Faculty members at Baylor University are expected to be in sympathy with and supportive of the University's primary mission: “to educate men and women for worldwide leadership and service by integrating academic excellence and Christian commitment within a caring community.” The personal and professional conduct of each faculty member should be supportive of and consistent with this mission.
That’s it. There can be a lot of debate about what it means to be “in sympathy with and supportive of the University's primary mission”: in the Honors College, where I teach, it certainly requires open and substantive Christian commitment, but that’s not the case everywhere at Baylor, and as I have said before I think of us in the HC as Baylor’s equivalent of Tom Bombadil. Baylor talks a lot about being “unambiguously Christian,” but the statement on expectations for faculty strikes me as an ambiguous one — and surely intentionally so, because it gives to the administration a great deal of leeway in determining whether a particular candidate is, as administrators like to say, a “good institutional fit.” It would be possible to interpret it in ways that do not require from the faculty any religious belief at all.
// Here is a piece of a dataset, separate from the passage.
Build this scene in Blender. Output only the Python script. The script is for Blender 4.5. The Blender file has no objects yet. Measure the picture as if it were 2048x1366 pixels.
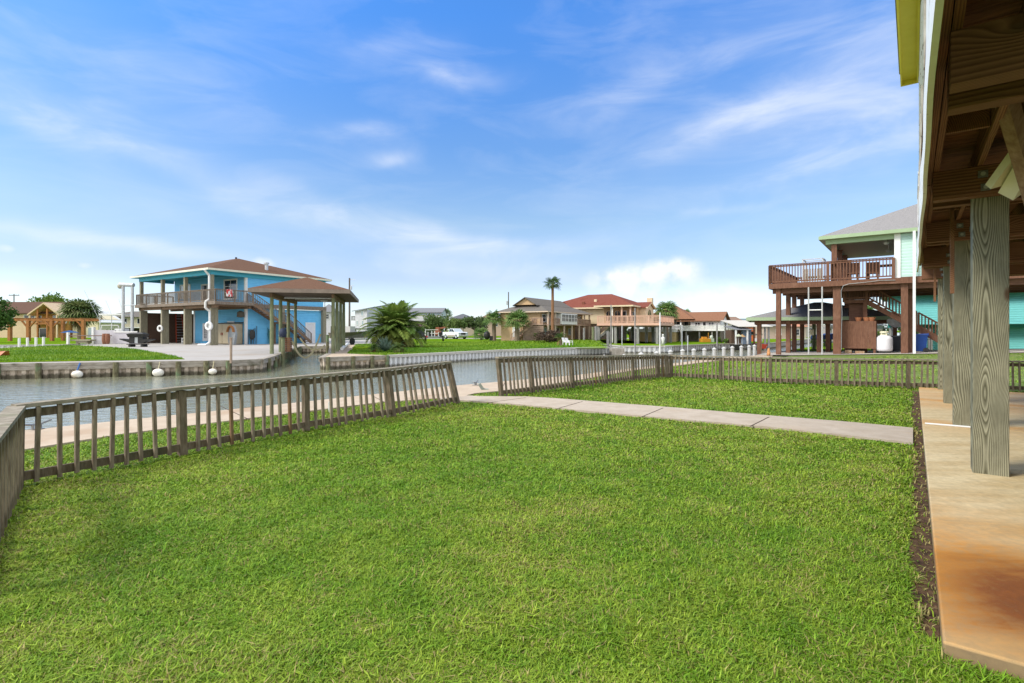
import bpy, bmesh, math, random
import numpy as np
from mathutils import Vector
random.seed(7); RNG = np.random.default_rng(11)
R = math.radians
K = 8/7                      # every length below is written in units of 1.143 m
EYE, HOR, FPX = 1.4, 660.0, 1050.0
C = bpy.context.scene.collection
SC = bpy.context.scene

# ------------------------------------------------------------------ camera
cam = bpy.data.objects.new('camera', bpy.data.cameras.new('camera')); C.objects.link(cam)
cam.location = (0, 0, EYE*K); cam.rotation_euler = (R(90), 0, 0)
cam.data.sensor_width = 36; cam.data.lens = 36*FPX/2048
cam.data.shift_y = -(683-HOR)/2048
cam.data.clip_start = 0.05; cam.data.clip_end = 6000
SC.camera = cam

# ------------------------------------------------------------------ world, sun, exposure
SUN_EL, SUN_AZ = R(44), R(252)      # azimuth measured clockwise from +Y
def NN(t, typ, **kw):
    n = t.nodes.new(typ)
    for k, v in kw.items():
        if k.startswith('i_'):
            k = k[2:]; n.inputs[int(k) if k.isdigit() else k.replace('_', ' ')].default_value = v
        else: setattr(n, k, v)
    return n
def math_n(t, op, a, b=None, c=None):
    n = t.nodes.new('ShaderNodeMath'); n.operation = op
    for i, x in enumerate((a, b, c)):
        if x is None: continue
        if hasattr(x, 'is_linked') or hasattr(x, 'links'): t.links.new(x, n.inputs[i])
        else: n.inputs[i].default_value = x
    return n.outputs[0]
world = bpy.data.worlds.new('World'); SC.world = world; world.use_nodes = True
wt = world.node_tree; wt.nodes.clear(); L = wt.links.new
sky = NN(wt, 'ShaderNodeTexSky', sky_type='NISHITA', sun_disc=False, sun_elevation=SUN_EL, sun_rotation=SUN_AZ,
         air_density=1.0, dust_density=0.6, ozone_density=2.2, altitude=0)
hs = NN(wt, 'ShaderNodeHueSaturation', i_Hue=0.505, i_Saturation=1.10, i_Value=1.0)
tcw = NN(wt, 'ShaderNodeTexCoord'); sep = NN(wt, 'ShaderNodeSeparateXYZ'); L(tcw.outputs['Generated'], sep.inputs[0])
az = math_n(wt, 'ARCTAN2', sep.outputs[0], sep.outputs[1]); el = math_n(wt, 'ARCSINE', sep.outputs[2])
rampf = NN(wt, 'ShaderNodeMapRange', i_1=0.0, i_2=R(90)); L(el, rampf.inputs[0])
cr_ = NN(wt, 'ShaderNodeValToRGB'); ce = cr_.color_ramp.elements
for k, (d, c) in enumerate(((0,(.72,.80,1.0)),(5.4,(.59,.56,.64)),(11.3,(.66,.65,.625)),(19,(.56,.67,.75)),(31,(.55,.79,1.0)),(42,(.58,.82,.98)))):
    e_ = ce[k] if k < 2 else ce.new(d/90)
    e_.position = d/90; e_.color = (*c, 1)
L(rampf.outputs[0], cr_.inputs[0])
tint = NN(wt, 'ShaderNodeMix', data_type='RGBA', blend_type='MULTIPLY'); tint.inputs[0].default_value = 1
L(sky.outputs[0], tint.inputs[6]); L(cr_.outputs[0], tint.inputs[7])
dbl = NN(wt, 'ShaderNodeVectorMath', operation='SCALE'); dbl.inputs['Scale'].default_value = 2.08; L(tint.outputs[2], dbl.inputs[0]); L(dbl.outputs[0], hs.inputs['Color'])
comb = NN(wt, 'ShaderNodeCombineXYZ'); L(az, comb.inputs[0]); L(el, comb.inputs[1])
mapA = NN(wt, 'ShaderNodeMapping'); mapA.inputs['Scale'].default_value = (1.7, 6.0, 1); mapA.inputs['Rotation'].default_value = (0, 0, R(-14))
L(comb.outputs[0], mapA.inputs[0])
nz = NN(wt, 'ShaderNodeTexNoise', i_Scale=2.4, i_Detail=8.0, i_Roughness=0.58, i_Distortion=0.6); L(mapA.outputs[0], nz.inputs['Vector'])
nw = NN(wt, 'ShaderNodeTexNoise', i_Scale=7.0, i_Detail=3.0); L(comb.outputs[0], nw.inputs['Vector'])
sw = NN(wt, 'ShaderNodeSeparateColor'); L(nw.outputs['Color'], sw.inputs[0])
azw = math_n(wt, 'ADD', az, math_n(wt, 'MULTIPLY', math_n(wt, 'SUBTRACT', sw.outputs[0], 0.5), 0.10))
elw = math_n(wt, 'ADD', el, math_n(wt, 'MULTIPLY', math_n(wt, 'SUBTRACT', sw.outputs[1], 0.5), 0.055))
# thin clouds as real directions round the place: (azimuth px, height px, half length, half height, tilt, strength) read off at one focal length
CL = [(60,235,150,26,14,.30),(260,300,170,30,22,.34),(450,370,190,34,22,.30),(720,450,200,36,20,.38),(900,485,150,26,10,.50),(1010,500,140,22,0,.45),
      (130,470,260,22,4,.50),(330,492,220,18,4,.40),(60,180,300,50,8,.26),(720,257,70,20,-4,.55),(780,315,50,16,-14,.42),(920,143,75,20,2,.60),(800,85,90,26,-8,.20),
      (1230,195,150,40,-12,.30),(1420,265,150,36,-14,.42),(1560,235,270,70,-8,.34),(1700,265,220,66,0,.27),(1640,330,190,34,-8,.36),(1820,110,180,90,10,.25),
      (1470,420,70,12,-4,.35),(1500,60,300,70,8,.18),(1050,545,260,22,2,.35),(300,130,300,60,12,.14)]
PUFF = [(1285,562,85,42,-4,1.15),(1350,535,36,24,0,1.0),(1480,592,95,34,4,1.0),(1230,556,34,20,0,.8),(215,606,52,22,0,.72),(530,526,24,16,0,.6),(20,575,46,18,0,.66),(12,497,20,12,0,.5),(170,532,18,9,0,.48),
        (1620,620,90,22,0,.6),(800,640,500,14,0,.45),(1250,610,300,24,0,.4)]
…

There are eminently defensible reasons to do things Baylor’s way rather than Wheaton’s; if I didn’t think so I wouldn’t have changed jobs. But it’s obvious that thin communal commitments do not lead to, and are not even conducive to, a thick theological anthropology, and it would be foolish to expect people held together by such weak confessional ties to share views that only make sense within the robust account of human life generated by historic Christian orthodoxy.